- **Your goal**: Filter the records for lines holding the string "script".

[Rows from a 3D scene dataset]
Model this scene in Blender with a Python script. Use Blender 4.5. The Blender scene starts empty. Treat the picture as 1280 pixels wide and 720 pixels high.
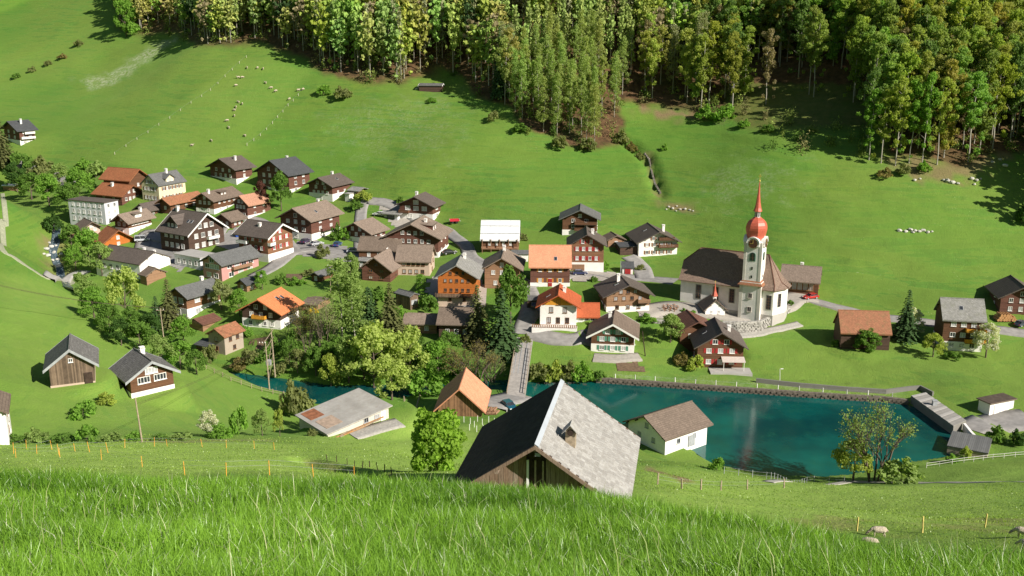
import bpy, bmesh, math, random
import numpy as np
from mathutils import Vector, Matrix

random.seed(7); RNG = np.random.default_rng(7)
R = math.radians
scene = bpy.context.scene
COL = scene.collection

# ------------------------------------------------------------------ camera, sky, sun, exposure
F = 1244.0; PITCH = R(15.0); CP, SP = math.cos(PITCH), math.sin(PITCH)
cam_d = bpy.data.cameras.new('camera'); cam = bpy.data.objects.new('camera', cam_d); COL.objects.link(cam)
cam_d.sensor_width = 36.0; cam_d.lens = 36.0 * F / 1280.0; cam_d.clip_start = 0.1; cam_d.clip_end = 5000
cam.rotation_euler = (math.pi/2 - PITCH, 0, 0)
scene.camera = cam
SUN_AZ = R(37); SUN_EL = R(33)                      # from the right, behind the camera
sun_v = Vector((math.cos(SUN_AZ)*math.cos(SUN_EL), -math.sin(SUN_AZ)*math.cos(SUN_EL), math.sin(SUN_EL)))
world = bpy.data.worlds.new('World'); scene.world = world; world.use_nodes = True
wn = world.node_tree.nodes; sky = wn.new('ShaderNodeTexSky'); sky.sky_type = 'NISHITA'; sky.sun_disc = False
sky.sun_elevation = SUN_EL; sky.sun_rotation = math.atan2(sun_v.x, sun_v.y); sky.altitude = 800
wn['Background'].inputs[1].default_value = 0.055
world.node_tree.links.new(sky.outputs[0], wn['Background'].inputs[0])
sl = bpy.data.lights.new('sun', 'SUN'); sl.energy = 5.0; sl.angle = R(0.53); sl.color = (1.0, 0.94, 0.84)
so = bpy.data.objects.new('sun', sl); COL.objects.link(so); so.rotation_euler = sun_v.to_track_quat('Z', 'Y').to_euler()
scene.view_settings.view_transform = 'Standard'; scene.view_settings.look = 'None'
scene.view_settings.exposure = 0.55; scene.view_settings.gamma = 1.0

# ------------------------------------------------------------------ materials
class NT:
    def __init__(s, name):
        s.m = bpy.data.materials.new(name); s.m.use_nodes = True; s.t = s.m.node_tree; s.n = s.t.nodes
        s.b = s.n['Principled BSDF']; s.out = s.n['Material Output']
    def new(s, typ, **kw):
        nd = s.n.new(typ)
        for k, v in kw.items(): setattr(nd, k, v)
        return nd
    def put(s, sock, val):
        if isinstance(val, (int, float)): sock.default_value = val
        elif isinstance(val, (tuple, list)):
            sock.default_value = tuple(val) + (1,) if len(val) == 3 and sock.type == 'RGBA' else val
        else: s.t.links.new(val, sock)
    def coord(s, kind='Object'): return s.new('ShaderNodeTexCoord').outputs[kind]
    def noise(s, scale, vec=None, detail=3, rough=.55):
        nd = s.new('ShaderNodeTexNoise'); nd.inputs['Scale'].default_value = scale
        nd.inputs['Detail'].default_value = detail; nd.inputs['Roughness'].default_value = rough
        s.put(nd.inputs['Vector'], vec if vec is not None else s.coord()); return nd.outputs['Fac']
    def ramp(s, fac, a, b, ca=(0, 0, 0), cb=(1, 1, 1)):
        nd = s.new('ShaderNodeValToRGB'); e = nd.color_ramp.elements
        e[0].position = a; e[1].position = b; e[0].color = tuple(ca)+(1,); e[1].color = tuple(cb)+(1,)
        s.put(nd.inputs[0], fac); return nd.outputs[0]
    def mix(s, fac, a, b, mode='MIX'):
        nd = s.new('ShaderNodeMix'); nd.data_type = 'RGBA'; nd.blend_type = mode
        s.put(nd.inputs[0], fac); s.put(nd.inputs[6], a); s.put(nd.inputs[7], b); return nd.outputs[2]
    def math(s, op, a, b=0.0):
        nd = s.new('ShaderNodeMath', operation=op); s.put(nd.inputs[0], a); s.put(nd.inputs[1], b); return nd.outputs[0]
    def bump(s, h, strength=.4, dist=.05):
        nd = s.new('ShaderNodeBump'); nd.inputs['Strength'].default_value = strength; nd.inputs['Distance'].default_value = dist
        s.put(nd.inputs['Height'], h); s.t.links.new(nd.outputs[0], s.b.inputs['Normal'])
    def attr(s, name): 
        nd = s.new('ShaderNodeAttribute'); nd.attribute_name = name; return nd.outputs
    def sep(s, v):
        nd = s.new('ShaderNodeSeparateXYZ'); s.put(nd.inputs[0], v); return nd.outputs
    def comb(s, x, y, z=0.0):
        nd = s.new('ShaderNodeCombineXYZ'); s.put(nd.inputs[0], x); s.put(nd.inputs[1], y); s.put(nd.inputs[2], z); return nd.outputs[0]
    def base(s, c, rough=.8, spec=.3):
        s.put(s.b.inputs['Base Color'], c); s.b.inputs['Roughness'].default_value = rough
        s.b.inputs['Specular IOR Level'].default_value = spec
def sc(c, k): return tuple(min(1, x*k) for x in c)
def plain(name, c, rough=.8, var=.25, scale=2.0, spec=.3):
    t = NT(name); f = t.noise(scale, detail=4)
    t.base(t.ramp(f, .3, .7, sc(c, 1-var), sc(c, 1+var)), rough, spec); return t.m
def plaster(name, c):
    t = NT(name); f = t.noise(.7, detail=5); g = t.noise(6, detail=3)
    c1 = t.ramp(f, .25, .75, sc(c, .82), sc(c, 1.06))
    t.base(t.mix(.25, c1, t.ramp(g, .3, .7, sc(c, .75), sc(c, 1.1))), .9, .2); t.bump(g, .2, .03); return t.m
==
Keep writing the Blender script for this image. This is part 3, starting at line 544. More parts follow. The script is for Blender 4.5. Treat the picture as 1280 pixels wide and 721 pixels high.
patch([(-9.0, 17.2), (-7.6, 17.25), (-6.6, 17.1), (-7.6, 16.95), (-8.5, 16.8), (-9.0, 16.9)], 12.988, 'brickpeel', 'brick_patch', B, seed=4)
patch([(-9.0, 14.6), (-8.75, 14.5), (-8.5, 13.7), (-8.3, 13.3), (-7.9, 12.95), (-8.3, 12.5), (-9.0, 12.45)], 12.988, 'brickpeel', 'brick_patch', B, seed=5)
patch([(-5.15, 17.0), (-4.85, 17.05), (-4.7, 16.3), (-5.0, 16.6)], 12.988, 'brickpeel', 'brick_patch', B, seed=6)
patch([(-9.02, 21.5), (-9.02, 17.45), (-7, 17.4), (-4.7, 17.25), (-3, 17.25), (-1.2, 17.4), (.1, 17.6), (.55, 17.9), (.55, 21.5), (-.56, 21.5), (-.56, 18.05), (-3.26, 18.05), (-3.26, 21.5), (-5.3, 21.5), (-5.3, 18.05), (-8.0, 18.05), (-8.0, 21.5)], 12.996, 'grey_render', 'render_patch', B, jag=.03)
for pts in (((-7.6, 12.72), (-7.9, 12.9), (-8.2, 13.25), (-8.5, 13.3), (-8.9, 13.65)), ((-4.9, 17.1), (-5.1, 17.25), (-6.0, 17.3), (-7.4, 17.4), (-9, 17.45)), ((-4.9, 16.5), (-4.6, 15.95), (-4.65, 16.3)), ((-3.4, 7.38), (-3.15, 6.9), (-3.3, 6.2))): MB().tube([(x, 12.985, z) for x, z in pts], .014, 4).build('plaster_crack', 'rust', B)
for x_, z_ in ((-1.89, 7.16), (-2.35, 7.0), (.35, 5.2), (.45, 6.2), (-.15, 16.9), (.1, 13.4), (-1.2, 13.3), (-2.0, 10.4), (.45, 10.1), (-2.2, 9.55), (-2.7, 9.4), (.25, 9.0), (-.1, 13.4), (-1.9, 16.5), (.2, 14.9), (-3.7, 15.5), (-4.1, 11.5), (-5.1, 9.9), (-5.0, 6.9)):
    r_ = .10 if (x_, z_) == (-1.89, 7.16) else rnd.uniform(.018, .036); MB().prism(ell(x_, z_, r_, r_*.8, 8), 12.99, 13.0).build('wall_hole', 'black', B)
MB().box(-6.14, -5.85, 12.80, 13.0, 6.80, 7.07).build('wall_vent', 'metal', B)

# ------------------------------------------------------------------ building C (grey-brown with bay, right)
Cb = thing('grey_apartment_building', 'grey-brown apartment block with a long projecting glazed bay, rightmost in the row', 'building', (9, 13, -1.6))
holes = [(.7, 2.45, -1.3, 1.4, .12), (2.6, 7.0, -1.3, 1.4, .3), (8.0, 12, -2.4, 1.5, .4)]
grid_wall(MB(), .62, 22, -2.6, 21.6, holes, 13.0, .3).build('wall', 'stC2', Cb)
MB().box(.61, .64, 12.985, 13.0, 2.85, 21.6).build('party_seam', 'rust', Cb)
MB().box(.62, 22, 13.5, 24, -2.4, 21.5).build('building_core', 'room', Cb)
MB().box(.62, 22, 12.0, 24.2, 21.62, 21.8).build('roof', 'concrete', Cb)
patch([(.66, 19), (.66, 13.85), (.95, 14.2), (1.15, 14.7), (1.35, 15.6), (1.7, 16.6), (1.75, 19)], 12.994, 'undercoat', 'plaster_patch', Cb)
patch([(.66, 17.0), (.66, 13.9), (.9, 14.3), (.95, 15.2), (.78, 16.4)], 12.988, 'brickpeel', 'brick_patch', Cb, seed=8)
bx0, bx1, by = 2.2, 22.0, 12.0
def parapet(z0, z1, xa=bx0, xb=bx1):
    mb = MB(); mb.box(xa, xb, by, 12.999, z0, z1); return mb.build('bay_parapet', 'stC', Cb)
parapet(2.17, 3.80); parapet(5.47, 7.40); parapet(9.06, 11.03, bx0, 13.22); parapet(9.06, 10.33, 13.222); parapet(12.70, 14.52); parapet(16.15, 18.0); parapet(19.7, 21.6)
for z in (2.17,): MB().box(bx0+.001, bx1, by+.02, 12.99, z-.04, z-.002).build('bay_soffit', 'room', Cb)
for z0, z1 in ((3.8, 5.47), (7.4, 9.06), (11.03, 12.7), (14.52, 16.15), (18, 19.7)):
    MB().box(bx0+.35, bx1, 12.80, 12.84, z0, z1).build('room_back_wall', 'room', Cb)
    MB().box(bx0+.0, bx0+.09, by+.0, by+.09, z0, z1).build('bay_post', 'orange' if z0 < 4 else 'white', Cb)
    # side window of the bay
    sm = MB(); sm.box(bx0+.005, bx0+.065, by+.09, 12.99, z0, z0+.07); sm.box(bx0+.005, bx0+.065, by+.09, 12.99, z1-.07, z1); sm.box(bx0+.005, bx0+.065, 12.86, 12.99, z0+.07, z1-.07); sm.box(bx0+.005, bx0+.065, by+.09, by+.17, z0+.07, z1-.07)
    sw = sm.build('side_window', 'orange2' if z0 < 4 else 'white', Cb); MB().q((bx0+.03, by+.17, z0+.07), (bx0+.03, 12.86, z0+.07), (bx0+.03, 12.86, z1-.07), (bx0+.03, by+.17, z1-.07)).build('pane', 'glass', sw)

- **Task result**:
Model this scene in Blender with a Python script. Use Blender 4.5. The Blender scene starts empty. Treat the picture as 1280 pixels wide and 720 pixels high.
Keep writing the Blender script for this image. This is part 3, starting at line 544. More parts follow. The script is for Blender 4.5. Treat the picture as 1280 pixels wide and 721 pixels high.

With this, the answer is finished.